Vorwürfe gegen Pakistan

Auch die seit vergangen Donnerstag andauernden verbalen Angriffe gegen Pakistan setzt der Regierungssender mit unverminderter Heftigkeit fort. Er verurteilt angebliche Pläne Pakistans, eine Staatenkonföderation mit Afghanistan anzustreben (das durch den langen Krieg geschwächt ist und leicht zu dominieren wäre) und beschwert sich über Truppenkonzentrationen jenseits der pakistanischen Grenze die von der anderen Seite natürlich dementiert werden.
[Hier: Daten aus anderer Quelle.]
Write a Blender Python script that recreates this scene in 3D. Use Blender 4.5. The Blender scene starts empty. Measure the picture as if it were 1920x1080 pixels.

In die pakistanische Grenzstadt Kotal sollen, so meldet 'Tass‘, 1.600 Soldaten der pakistanischen Armee und 200 Stammesmilizionäre sowie weitreichende Artillerie gebracht worden sein, rund 320 Soldaten mit 30 Kampffahrzeugen seien in anderen Grenzstädten stationiert worden. In der Grenzstadt Shalman gewähre ein Artilleriebataillon den Aufständischen Feuerschutz, meldet 'Tass‘. Und daß, wie in Moskau ebenfalls behauptet wird, auch französische und amerikanische Berater bei der Planung von Angriffen helfen, ist nicht unwahrscheinlich. Schließlich hat US-Präsident Bush offiziell angekündigt, die Mudschaheddin weiterhin bis zum Sturz der Kabuler Regierung - mit Militärhilfe zu bedenken.